By Catherine Lackner
Plans are on track for major private development of four sites at Miami International Airport that could bring the county a half billion dollars, said Greg Owens, division director for real estate management in Miami-Dade’s Aviation Department.

Four parcels are involved. The largest, 30 acres next to the Dolphin long-term garage, could become a conference center.

There’s also nearly 3 acres for a 200-room hotel; the site of some airport offices and the existing hotel, which is to be renovated; and a service plaza of about 8 acres near LeJeune Road and Central Boulevard, planned for a gasoline station, dry cleaner and pet hotel.

Department representatives are to go before the county commission’s Airport & Tourism Committee July 10 to seek approval on the plan’s next step.

"We are hoping to issue an invitation to negotiate an expression of interest," Mr. Owens said. "This gives us more flexibility to negotiate with multiple parties. It’s an international form of procurement; the requirements are not as strict as they would be in a request for proposals."

A developer must show it has completed a $300 million project and can get funding, he said.

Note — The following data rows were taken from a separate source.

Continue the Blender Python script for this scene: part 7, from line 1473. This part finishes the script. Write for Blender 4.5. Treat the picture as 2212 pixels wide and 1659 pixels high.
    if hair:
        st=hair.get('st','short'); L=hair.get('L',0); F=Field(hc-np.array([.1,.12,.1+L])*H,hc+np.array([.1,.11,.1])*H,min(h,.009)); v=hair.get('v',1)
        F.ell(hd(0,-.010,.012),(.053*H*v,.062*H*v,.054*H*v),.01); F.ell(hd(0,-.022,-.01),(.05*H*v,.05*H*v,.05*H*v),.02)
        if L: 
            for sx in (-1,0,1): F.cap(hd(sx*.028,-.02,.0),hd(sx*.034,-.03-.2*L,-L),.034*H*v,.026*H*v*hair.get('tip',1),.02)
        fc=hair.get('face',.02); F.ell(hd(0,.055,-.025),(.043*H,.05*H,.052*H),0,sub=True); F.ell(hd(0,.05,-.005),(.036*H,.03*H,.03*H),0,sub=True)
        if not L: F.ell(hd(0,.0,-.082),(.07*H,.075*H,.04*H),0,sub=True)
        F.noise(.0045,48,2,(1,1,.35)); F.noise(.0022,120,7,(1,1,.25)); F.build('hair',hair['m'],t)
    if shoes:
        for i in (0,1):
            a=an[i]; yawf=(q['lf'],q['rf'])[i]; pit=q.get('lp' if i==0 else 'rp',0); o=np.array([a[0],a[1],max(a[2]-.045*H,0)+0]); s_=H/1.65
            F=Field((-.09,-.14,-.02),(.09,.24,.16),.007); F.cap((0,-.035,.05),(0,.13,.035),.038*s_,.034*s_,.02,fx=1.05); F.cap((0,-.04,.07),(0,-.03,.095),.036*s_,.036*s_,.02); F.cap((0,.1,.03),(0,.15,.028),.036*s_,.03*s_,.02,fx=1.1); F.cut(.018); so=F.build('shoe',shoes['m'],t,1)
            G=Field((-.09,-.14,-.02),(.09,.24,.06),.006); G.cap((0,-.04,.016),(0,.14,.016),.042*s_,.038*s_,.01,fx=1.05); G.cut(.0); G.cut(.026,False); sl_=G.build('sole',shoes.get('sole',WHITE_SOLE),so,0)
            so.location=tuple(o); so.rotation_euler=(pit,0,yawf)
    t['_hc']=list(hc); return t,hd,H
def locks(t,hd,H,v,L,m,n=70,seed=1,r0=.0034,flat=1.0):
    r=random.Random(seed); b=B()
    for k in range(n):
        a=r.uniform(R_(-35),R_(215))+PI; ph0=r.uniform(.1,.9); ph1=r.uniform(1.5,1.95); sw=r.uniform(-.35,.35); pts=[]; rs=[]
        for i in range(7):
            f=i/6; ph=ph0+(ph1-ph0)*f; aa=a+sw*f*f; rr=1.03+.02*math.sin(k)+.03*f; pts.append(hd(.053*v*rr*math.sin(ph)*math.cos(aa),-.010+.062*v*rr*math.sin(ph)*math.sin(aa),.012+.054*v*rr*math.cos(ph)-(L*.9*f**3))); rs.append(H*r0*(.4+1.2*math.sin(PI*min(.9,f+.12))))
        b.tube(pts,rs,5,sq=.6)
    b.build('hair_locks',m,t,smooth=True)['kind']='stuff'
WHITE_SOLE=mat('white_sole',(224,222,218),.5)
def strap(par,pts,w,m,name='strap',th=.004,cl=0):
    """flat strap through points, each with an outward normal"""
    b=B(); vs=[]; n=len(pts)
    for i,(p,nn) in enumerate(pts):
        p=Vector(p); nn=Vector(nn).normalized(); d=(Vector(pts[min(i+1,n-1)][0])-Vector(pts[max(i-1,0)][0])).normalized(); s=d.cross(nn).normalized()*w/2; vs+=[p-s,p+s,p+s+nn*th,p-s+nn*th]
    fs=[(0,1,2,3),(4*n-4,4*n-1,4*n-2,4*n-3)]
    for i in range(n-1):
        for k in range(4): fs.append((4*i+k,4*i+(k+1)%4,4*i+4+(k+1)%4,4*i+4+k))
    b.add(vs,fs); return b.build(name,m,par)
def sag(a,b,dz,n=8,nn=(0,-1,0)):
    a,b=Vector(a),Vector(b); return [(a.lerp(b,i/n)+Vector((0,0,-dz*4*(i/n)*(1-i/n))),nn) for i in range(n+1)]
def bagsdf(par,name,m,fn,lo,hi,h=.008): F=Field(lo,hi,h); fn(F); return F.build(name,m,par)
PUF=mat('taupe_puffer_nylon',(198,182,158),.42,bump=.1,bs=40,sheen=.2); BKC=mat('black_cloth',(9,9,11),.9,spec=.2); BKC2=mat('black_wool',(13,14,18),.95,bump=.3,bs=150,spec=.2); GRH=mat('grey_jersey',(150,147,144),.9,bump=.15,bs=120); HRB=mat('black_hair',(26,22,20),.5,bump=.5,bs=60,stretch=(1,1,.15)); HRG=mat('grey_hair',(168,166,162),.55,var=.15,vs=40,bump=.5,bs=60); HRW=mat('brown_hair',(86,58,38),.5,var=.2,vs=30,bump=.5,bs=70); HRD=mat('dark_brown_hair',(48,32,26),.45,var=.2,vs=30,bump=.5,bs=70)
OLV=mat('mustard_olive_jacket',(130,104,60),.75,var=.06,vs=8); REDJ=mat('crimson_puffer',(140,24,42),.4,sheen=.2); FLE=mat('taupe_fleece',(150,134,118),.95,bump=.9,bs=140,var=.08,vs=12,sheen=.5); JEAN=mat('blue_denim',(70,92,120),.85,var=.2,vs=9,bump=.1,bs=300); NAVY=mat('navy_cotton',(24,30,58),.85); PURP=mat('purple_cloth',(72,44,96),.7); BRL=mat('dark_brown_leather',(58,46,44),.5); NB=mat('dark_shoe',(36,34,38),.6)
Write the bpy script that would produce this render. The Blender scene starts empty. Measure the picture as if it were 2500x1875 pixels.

After reviewing the profiles, "We then determine which companies we’d like to invite to phase two, which is to submit proposals," Mr. Owens said.

"We know what the industry is telling us that parcel could support, but we’re not telling the industry what to build there," Mr. Owens said of the 30-acre site. "We want them to propose what will generate the most revenue for them and for the department as well.

"The conference center was suggested, and that’s what the industry has told us will work there. If the conference center were located on the grounds of the airport, that would be more advantageous because we could have fly-in conferences. But, again, we want the industry to propose what would work best there."